Anything above what you need to meet your budget should be put into a savings account, not spent. Every family should have an emergency fund in a savings account that will cover 3-6 months' worth of basic living expenses. This will protect you if you lose your job or another financial disaster strikes. 

Teach your children about money from an early age

Financial education needs to begin at home from an early age. Children who understand the value of earning and saving money won't be as likely to make poor financial choices when they're older. Many schools have eliminated basic financial education classes, so even older children and teens may not be learning as much as you think about managing money. 

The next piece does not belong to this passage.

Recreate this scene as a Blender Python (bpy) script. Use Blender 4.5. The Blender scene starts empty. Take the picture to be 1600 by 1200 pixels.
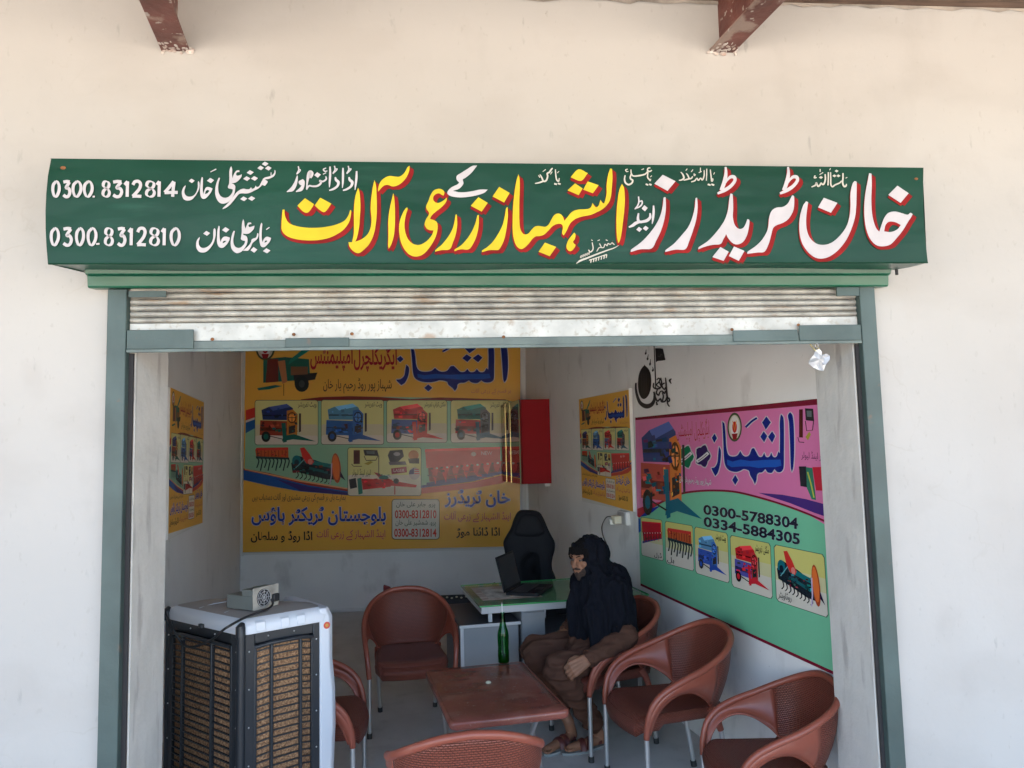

Teens especially need to learn good money management skills. Learning how to manage money responsibly from an early age will help them plan for a stable financial future and avoid things like excessive debt and even help them avoid bankruptcy later in life.

Live within your means

Set a good example for your children and learn to differentiate between your family's wants and needs. Explain that wants can be budgeted for, but you need to meet your basic needs first. Also, understand that financing wants (or needs) on credit is irresponsible because you may not be able to pay the money back for a long time, which means you'll incur interest on your spending. It's very easy to get into debt, but very difficult to get back out, so make sure your family understands how to live the lifestyle that you can afford instead of the one you want.

Planning for the future

Saving for an emergency is important, but so is planning for the future. Will your children need money to pay for school or college? What are your plans for retirement? Are you saving enough money to be able to enjoy spending time with your family during retirement, or will you have to keep working just to keep the lights on? Involve your children in this planning as much as possible, as long as they're old enough to understand it. It will help them understand that money must be managed early on if you want it to work for you later.

Blind spending and lack of planning can put your family in dire financial straits, so make sure you take charge of your finances so your family will have a brighter financial future.